O recinto da Presença estava cheio. A fila começava bem lá em baixo, numa pequena banquinha verde alface, montada desde o início de Junho para acomodar as sessões de autógrafos organizadas pela editora. Naquele dia, a multidão ocupava o lado esquerdo do Parque Eduardo VII. Apertei com força a mão do meu pai, não fosse eu perder-me no meio daquela confusão. Que chatice, pensei. Só queria comprar mais um livro para ler durante o Verão.
Lembro-me de lhe perguntar porque é que havia tanta gente e de o meu pai me responder que o signatário do dia se tratava de um dos únicos dois homens que havia trazido um Prémio Nobel para o nosso Portugal. Não me recordo se já sabia o que era um Nobel naquela altura. Sei que ele me fez lembrar uma tartaruga e que disse ao meu pai, toda entusiasmada, que os livros dele deviam ser “mesmo bons”. O meu pai confirmou. Depois disso, nunca tive problemas em arranjar-lhe prendas de aniversário. Nesta casa, um Saramago nunca falha. Sabia lá eu que todos os livros que lhe dei iam acabar por servir para mim também.
Três anos mais tarde, estava a jogar Risco no tapete da sala, ao lado da televisão. Era um dia 18 como qualquer outro, até que é anunciado na televisão que José Saramago havia morrido. Eu tinha dez anos. Ainda não lera nada da sua autoria para além do conto infantil sobre a maior flor do mundo, e nem me recordava bem sobre o que tratava. Mas lembrava-me vivamente do momento em que passara por ele na Feira do Livro. E, apesar de estarmos longe de ter uma ligação, a sua morte impactou-me de uma forma estranha. Vi as notícias até ao fim e não quis jogar mais. E é engraçado como, mais tarde, soube que muita gente da minha faixa etária sentiu o mesmo.
No 10.º ano, decidi aventurar-me numa das suas obras (de arte). Comecei por uma óbvia: o Ensaio sobre a Cegueira. Houve quem me avisasse que a escrita era chata e difícil de ler, mas fui curiosa o suficiente para decidir experimentar por conta própria. Não demorei a perceber que tinha feito a escolha certa. Em 12 anos de escolaridade obrigatória, aos quais se acrescem três bonitos anos na faculdade, foi sobre ele que realizei um dos meus trabalhos predilectos. Permitiu-me conhecer o livro a fundo, e descobrir nele a subtileza com que podem ser partilhadas reflexões de uma complexidade assustadora.

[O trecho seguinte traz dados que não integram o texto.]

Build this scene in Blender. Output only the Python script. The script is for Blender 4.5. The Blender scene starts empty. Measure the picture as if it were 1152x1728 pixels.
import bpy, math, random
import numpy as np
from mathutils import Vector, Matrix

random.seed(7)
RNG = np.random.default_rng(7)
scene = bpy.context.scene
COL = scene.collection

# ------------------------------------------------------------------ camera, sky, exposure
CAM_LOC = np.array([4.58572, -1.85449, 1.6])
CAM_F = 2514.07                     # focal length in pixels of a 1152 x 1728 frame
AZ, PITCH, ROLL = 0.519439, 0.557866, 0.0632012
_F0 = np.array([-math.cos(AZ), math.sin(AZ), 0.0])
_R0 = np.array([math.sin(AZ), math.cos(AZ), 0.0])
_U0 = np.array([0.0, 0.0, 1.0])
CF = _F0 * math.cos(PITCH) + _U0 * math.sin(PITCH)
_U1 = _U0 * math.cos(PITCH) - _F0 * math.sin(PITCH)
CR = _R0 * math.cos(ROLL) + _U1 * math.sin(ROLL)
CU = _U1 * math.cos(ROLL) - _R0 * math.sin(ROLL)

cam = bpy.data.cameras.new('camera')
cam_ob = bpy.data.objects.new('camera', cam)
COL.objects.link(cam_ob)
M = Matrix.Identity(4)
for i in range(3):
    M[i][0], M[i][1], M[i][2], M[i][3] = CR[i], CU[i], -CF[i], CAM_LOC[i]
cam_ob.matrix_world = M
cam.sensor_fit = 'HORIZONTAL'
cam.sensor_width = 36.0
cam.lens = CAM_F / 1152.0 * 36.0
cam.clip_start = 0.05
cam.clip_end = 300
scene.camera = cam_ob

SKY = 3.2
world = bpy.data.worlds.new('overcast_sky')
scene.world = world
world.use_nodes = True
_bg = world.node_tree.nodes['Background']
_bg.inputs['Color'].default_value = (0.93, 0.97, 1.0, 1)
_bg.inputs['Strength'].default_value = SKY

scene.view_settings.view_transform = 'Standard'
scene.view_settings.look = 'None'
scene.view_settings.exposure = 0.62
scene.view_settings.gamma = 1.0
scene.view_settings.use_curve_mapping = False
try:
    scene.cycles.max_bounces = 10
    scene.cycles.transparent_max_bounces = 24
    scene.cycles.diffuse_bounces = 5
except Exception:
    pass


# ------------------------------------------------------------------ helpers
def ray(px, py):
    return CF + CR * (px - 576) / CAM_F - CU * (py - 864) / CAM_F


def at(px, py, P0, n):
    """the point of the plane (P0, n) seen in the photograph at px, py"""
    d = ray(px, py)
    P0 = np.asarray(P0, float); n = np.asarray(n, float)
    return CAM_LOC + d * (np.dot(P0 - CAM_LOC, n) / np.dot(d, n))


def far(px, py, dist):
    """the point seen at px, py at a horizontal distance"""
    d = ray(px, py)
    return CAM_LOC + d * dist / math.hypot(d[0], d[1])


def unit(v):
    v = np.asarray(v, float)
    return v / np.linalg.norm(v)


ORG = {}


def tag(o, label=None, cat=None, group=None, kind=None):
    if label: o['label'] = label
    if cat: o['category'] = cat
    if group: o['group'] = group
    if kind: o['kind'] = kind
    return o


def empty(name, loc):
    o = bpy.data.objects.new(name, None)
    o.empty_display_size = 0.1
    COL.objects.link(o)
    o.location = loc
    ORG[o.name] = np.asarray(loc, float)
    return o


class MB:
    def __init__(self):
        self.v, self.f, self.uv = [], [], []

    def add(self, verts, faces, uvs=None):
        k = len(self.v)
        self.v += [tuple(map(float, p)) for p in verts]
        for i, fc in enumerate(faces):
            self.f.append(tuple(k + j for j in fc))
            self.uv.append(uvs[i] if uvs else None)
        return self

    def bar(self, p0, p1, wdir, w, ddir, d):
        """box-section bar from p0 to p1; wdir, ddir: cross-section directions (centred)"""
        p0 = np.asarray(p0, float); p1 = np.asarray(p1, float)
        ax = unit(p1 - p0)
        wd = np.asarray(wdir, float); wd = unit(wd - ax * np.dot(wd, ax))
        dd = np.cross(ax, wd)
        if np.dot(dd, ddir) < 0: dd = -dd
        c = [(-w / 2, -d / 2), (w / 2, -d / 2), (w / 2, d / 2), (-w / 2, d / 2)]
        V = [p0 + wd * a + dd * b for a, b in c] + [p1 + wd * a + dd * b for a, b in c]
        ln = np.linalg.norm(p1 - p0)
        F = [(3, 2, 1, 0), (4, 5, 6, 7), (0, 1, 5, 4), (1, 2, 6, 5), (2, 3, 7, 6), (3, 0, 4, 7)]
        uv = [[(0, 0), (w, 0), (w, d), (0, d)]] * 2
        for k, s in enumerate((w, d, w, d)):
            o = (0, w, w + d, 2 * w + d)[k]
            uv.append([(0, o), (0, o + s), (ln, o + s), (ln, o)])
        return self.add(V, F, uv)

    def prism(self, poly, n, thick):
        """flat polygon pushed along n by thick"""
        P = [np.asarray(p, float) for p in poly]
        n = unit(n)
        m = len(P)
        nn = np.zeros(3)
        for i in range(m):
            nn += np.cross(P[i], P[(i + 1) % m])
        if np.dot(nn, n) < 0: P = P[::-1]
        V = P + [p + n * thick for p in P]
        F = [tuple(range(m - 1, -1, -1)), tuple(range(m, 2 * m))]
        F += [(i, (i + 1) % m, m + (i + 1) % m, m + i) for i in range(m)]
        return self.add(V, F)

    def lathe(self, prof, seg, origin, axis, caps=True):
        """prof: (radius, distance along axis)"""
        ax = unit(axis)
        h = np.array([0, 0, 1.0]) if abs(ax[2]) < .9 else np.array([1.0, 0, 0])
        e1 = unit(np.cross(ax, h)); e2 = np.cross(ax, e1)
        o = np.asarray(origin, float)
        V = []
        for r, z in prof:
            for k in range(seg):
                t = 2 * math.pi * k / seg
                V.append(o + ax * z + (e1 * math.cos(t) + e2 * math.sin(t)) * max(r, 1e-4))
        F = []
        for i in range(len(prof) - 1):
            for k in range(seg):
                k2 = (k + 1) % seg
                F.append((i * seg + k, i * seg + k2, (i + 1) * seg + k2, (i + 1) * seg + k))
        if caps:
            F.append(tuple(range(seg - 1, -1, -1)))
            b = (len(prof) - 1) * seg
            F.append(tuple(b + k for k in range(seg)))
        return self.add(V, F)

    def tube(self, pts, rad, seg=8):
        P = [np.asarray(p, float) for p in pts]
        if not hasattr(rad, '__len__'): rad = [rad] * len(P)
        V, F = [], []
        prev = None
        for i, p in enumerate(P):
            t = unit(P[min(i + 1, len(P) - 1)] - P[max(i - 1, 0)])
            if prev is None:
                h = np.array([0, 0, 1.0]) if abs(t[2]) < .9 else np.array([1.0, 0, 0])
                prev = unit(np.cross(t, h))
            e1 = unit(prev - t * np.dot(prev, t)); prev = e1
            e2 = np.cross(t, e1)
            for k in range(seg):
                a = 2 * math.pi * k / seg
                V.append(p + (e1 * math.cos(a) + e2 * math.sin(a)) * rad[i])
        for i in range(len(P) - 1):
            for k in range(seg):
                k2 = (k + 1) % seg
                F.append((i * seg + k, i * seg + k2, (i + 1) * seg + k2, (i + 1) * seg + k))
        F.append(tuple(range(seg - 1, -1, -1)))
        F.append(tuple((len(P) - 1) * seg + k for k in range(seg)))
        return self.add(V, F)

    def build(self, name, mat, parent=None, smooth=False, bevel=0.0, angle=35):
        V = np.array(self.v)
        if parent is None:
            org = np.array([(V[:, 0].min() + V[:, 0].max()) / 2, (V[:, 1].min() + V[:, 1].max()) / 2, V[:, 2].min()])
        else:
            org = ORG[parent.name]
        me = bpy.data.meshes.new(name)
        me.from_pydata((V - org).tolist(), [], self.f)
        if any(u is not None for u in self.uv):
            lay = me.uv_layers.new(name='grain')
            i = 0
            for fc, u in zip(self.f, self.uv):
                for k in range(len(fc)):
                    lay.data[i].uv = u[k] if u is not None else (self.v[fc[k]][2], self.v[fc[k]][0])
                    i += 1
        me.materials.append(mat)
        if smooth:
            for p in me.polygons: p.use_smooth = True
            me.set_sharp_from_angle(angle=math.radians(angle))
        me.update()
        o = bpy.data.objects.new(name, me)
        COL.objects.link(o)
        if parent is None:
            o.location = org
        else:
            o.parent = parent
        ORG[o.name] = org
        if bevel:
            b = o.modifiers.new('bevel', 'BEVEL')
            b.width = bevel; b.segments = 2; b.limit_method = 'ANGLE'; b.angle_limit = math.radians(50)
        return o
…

Aí, descobri um exemplo enquanto escritor e, acima de tudo, enquanto pessoa. Com 15 anos, após muitas das minhas amigas terem passado por fases de fangirling, sem qualquer sucesso em me aliciar, finalmente encontrara alguém que valia a pena admirar. Uma pessoa humana, humilde, que concilia genialidade com simplicidade, franqueza com poesia, e que tem o poder de me tocar com cada palavra sua, escrita ou falada. É impressionante como Saramago tem a ideia de começar a escrever apenas aos 60 anos, após “[se perguntar a si] mesmo se realmente tinha alguma coisa para dizer que valesse a pena”. Deixou para a eternidade a prova de como nunca é tarde para mudarmos o rumo da nossa vida; e que raízes tão humildes como a Azinhaga não impedem um legado de chegar a Estocolmo.
Dez anos se passaram desde a “morte” de José Saramago. Mas a beleza de ser artista é que não se morre nunca. A visão da humanidade espelhada na sua obra, que engloba tudo desde o perturbador ao mais puro, manter-se-á eternamente actual. E Saramago continuará vivo através de cada uma das suas palavras. Afinal, não podia ele subir para as estrelas, se à terra pertencia.